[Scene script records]
..............................
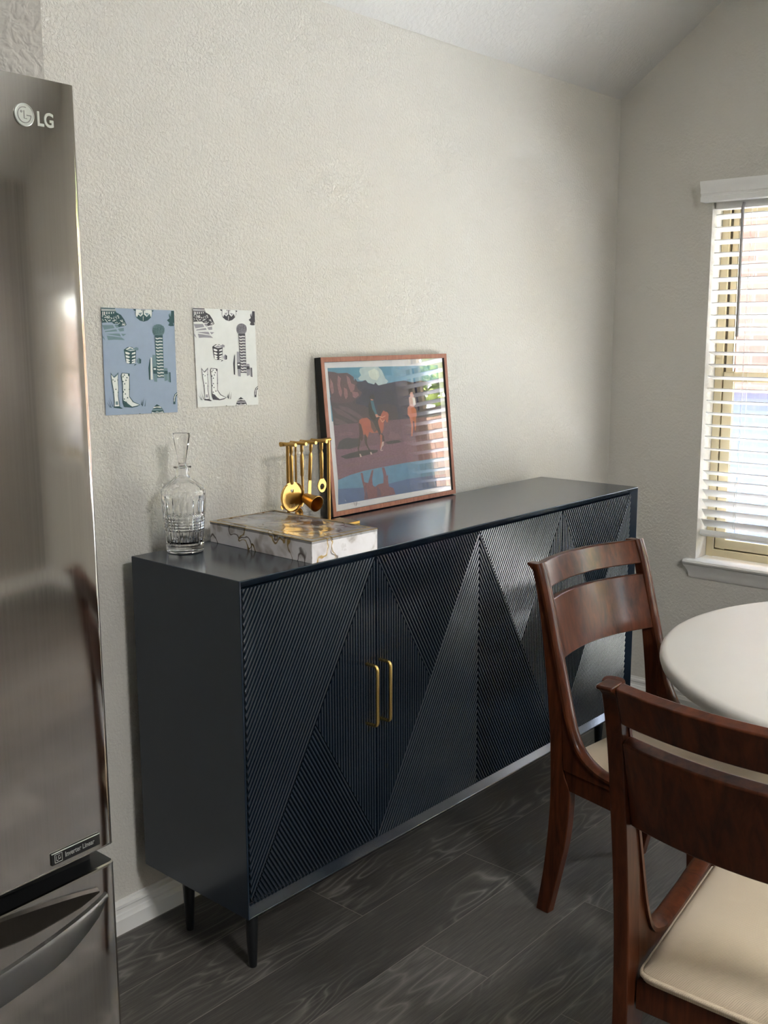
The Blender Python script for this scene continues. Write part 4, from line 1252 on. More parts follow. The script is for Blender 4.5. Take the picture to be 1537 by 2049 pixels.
 ('d', [(0.896,0.398),(0.913,0.397),(0.913,0.297),(0.898,0.299)]),
 ('d', [(0.273,0.615),(0.326,0.64),(0.388,0.64),(0.439,0.61),(0.428,0.493),(0.396,0.482),(0.351,0.479),(0.308,0.485),(0.293,0.499)]),
 ('w', [(0.298,0.618),(0.352,0.64),(0.396,0.631),(0.43,0.61),(0.359,0.602)]),
 ('m', [(0.316,0.617),(0.369,0.631),(0.404,0.613),(0.35,0.609)]),
 ('w', [(0.29,0.596),(0.332,0.59),(0.357,0.578),(0.335,0.569),(0.296,0.575)]),
 ('w', [(0.384,0.584),(0.429,0.595),(0.426,0.575),(0.375,0.57)]),
 ('w', [(0.293,0.563),(0.33,0.557),(0.355,0.545),(0.333,0.536),(0.298,0.542)]),
 ('w', [(0.382,0.551),(0.427,0.562),(0.424,0.543),(0.373,0.538)]),
 ('w', [(0.297,0.533),(0.328,0.527),(0.353,0.514),(0.331,0.506),(0.301,0.512)]),
 ('w', [(0.38,0.52),(0.426,0.531),(0.423,0.512),(0.371,0.507)]),
 ('w', [(0.299,0.511),(0.326,0.505),(0.352,0.493),(0.33,0.484),(0.302,0.49)]),
 ('w', [(0.379,0.499),(0.424,0.51),(0.421,0.49),(0.369,0.485)]),
 ('m', [(0.386,0.619),(0.441,0.641),(0.472,0.632),(0.47,0.61),(0.43,0.61)]),
 ('k', [(0.388,0.64),(0.402,0.662),(0.406,0.661),(0.393,0.639)]),
 ('m', [(0.444,0.517),(0.475,0.539),(0.504,0.523),(0.5,0.486),(0.467,0.48),(0.443,0.499)]),
 ('d', [(0.477,0.533),(0.504,0.523),(0.5,0.487),(0.478,0.486)]),
 ('d', [(0.402,0.462),(0.413,0.48),(0.442,0.477)]),
 ('o', [(0.084,0.401),(0.126,0.362),(0.187,0.403),(0.179,0.322),(0.182,0.261),(0.175,0.175),(0.191,0.08),(0.177,0.068),(0.109,0.072),(0.115,0.128),(0.109,0.226),(0.092,0.305)]),
 ('w', [(0.091,0.381),(0.127,0.353),(0.179,0.382),(0.172,0.322),(0.175,0.261),(0.166,0.176),(0.181,0.082),(0.117,0.082),(0.123,0.128),(0.117,0.226),(0.102,0.305)]),
 ('m', [(0.133,0.127),(0.163,0.13),(0.168,0.096),(0.132,0.097)]),
 ('d', [(0.104,0.08),(0.182,0.08),(0.229,0.06),(0.202,0.058),(0.107,0.07)]),
 ('m', [(0.087,0.398),(0.101,0.372),(0.125,0.35),(0.122,0.361)]),
 ('m', [(0.18,0.397),(0.168,0.371),(0.132,0.35),(0.136,0.361)]),
 ('d', [(0.102,0.329),(0.111,0.341),(0.119,0.329),(0.111,0.326)]),
 ('d', [(0.167,0.328),(0.176,0.34),(0.184,0.328),(0.175,0.325)]),
 ('d', [(0.135,0.24),(0.145,0.252),(0.153,0.24),(0.144,0.237)]),
 ('d', [(0.104,0.216),(0.113,0.228),(0.121,0.216),(0.112,0.213)]),
 ('d', [(0.164,0.212),(0.173,0.224),(0.181,0.211),(0.172,0.209)]),
 ('d', [(0.127,0.316),(0.137,0.328),(0.144,0.316),(0.136,0.314)]),
 ('o', [(0.217,0.371),(0.234,0.398),(0.302,0.395),(0.339,0.388),(0.335,0.363),(0.334,0.271),(0.325,0.172),(0.374,0.122),(0.466,0.088),(0.425,0.074),(0.353,0.065),(0.247,0.074),(0.228,0.113),(0.229,0.174),(0.234,0.285)]),
 ('w', [(0.229,0.371),(0.24,0.392),(0.302,0.388),(0.329,0.382),(0.323,0.271),(0.318,0.166),(0.365,0.116),(0.452,0.088),(0.407,0.08),(0.353,0.074),(0.319,0.092),(0.268,0.124),(0.239,0.137),(0.238,0.186),(0.243,0.285)]),
 ('d', [(0.228,0.113),(0.267,0.112),(0.301,0.086),(0.353,0.071),(0.407,0.075),(0.463,0.087),(0.424,0.072),(0.352,0.063),(0.247,0.072)]),
 ('d', [(0.315,0.391),(0.339,0.387),(0.335,0.36),(0.314,0.37)]),
 ('d', [(0.275,0.322),(0.283,0.337),(0.295,0.323),(0.284,0.32)]),
 ('d', [(0.237,0.356),(0.246,0.371),(0.258,0.358),(0.247,0.354)]),
 ('d', [(0.255,0.289),(0.264,0.303),(0.275,0.29),(0.265,0.286)]),
 ('d', [(0.316,0.237),(0.325,0.251),(0.336,0.238),(0.326,0.234)]),
 ('d', [(0.258,0.193),(0.267,0.208),(0.278,0.194),(0.267,0.191)]),
 ('d', [(0.286,0.156),(0.295,0.17),(0.307,0.157),(0.296,0.153)]),
 ('d', [(0.242,0.144),(0.251,0.159),(0.262,0.145),(0.251,0.142)]),
 ('d', [(0.252,0.234),(0.26,0.248),(0.272,0.234),(0.261,0.231)]),
 ('d', [(0.235,0.311),(0.243,0.325),(0.255,0.312),(0.244,0.308)]),
 ('d', [(0.233,0.212),(0.242,0.227),(0.253,0.213),(0.242,0.21)]),
 ('d', [(0.289,0.347),(0.298,0.361),(0.31,0.348),(0.299,0.344)]),
 ('d', [(0.256,0.372),(0.265,0.386),(0.276,0.373),(0.265,0.369)]),
 ('d', [(0.266,0.113),(0.275,0.128),(0.286,0.114),(0.276,0.11)]),
 ('d', [(0.056,0.074),(0.065,0.074),(0.013,0.13)]),
 ('d', [(0.069,0.071),(0.077,0.071),(0.038,0.151)]),
 ('d', [(0.091,0.08),(0.099,0.079),(0.054,0.169)]),
 ('d', [(0.475,0.088),(0.484,0.088),(0.492,0.137)]),
 ('d', [(0.492,0.075),(0.501,0.075),(0.525,0.162)]),
 ('d', [(0.524,0.071),(0.533,0.071),(0.549,0.149)]),
 ('d', [(0.483,0.081),(0.492,0.081),(0.511,0.143)]),
 ('d', [(0.935,0.082),(0.938,0.134),(0.958,0.178),(0.997,0.2),(1.0,0.196),(1.0,0.171),(0.977,0.152),(0.966,0.081)]),
 ('w', [(0.946,0.108),(0.952,0.146),(0.972,0.178),(1.0,0.191),(1.0,0.185),(0.978,0.171),(0.961,0.139),(0.957,0.107)]),
 ('d', [(0.699,0.088),(0.748,0.065),(0.78,0.039),(0.801,0.002),(0.611,0.0),(0.626,0.03),(0.656,0.064)]),
 ('w', [(0.656,0.063),(0.744,0.065),(0.762,0.049),(0.697,0.057),(0.641,0.049)]),
 ('m', [(0.636,0.043),(0.77,0.042),(0.784,0.026),(0.626,0.027)]),
 ('w', [(0.622,0.015),(0.666,0.007),(0.695,0.019),(0.731,0.008),(0.778,0.015),(0.792,0.004),(0.62,0.002)]),
 ('m', [(0.662,0.006),(0.694,0.015),(0.731,0.004)]),
 ('d', [(0.443,0.001),(0.455,0.008),(0.465,0.001),(0.463,0.0),(0.443,0.0)]),
]

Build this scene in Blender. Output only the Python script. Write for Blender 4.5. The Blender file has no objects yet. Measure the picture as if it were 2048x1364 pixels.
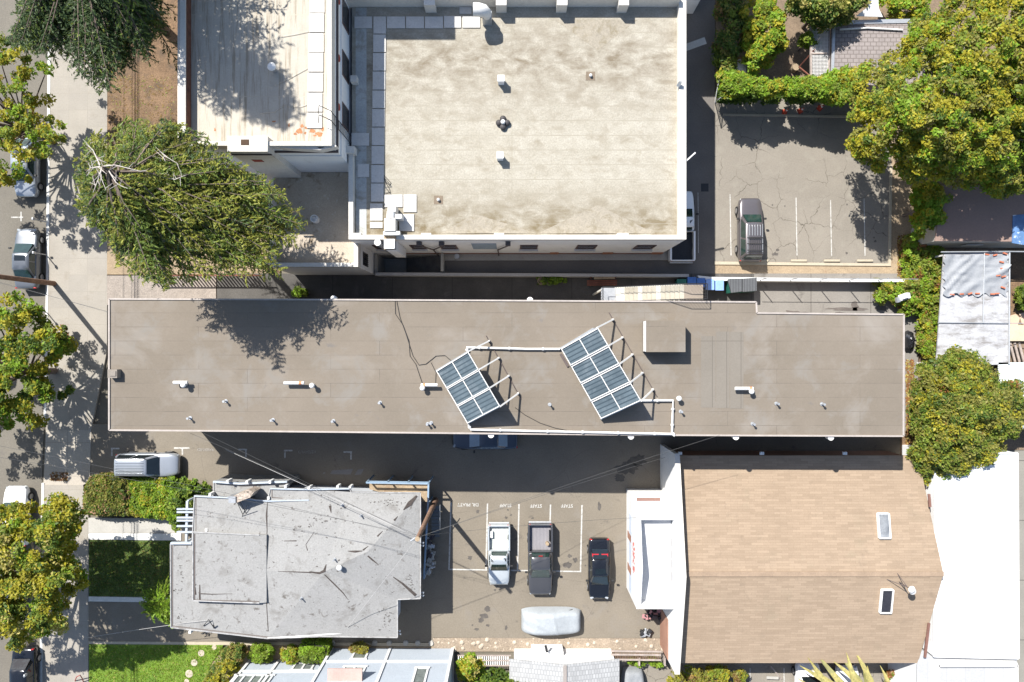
import bpy, math, random
import numpy as np
from mathutils import Vector, Matrix
random.seed(7); rng = np.random.default_rng(7)
R = math.radians
S = bpy.context.scene
# ------------------------------------------------------------------ camera, sky, sun, exposure
H = 52.0; F = 1352.0
cd = bpy.data.cameras.new('camera'); cam = bpy.data.objects.new('camera', cd); S.collection.objects.link(cam)
cd.sensor_width = 36; cd.lens = F / 2048 * 36; cd.clip_end = 2000; cd.clip_start = 1
cam.location = (0, 0, H); cam.rotation_euler = (0, 0, 0); S.camera = cam
SX, SY = 0.558, -0.69                       # shadow offset per metre of height
elev = math.atan(1 / math.hypot(SX, SY)); azi = math.atan2(-SX, -SY)
w = bpy.data.worlds.new('World'); S.world = w; w.use_nodes = True
sky = w.node_tree.nodes.new('ShaderNodeTexSky'); sky.sky_type = 'NISHITA'; sky.sun_disc = False
sky.sun_elevation = elev; sky.sun_rotation = azi
bg = w.node_tree.nodes['Background']; bg.inputs[1].default_value = 0.09
w.node_tree.links.new(sky.outputs[0], bg.inputs[0])
sd = bpy.data.lights.new('sun', 'SUN'); sd.energy = 4.6; sd.angle = R(0.5); sd.color = (1, 0.97, 0.915)
sun = bpy.data.objects.new('sun', sd); S.collection.objects.link(sun)
sun.rotation_euler = Vector((SX, SY, -1)).to_track_quat('-Z', 'Y').to_euler(); sun.location = (-20, 25, 40)
S.view_settings.view_transform = 'Standard'; S.view_settings.look = 'None'
S.view_settings.exposure = 1.12; S.view_settings.gamma = 1
S.cycles.max_bounces = 5; S.cycles.diffuse_bounces = 3; S.cycles.transparent_max_bounces = 6

# ------------------------------------------------------------------ helpers
def W(px, py, z=0.0):
    k = (H - z) / F
    return Vector(((px - 1024) * k, -(py - 682) * k, z))
def W2(px, py, z=0.0):
    v = W(px, py, z); return (v.x, v.y)
def PP(pts, z=0.0): return [W2(a, b, z) for a, b in pts]
def rect(x0, y0, x1, y1, z=0.0): return PP([(x0, y0), (x0, y1), (x1, y1), (x1, y0)], z)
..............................
WHAT TO PRODUCE.
Go through the preceding material and copy each line that has the word "from".

RESULT OF THE TASK.
The Blender Python script for this scene continues. Write part 4, from line 1252 on. More parts follow. The script is for Blender 4.5. Take the picture to be 1537 by 2049 pixels.
from mathutils import Vector, Matrix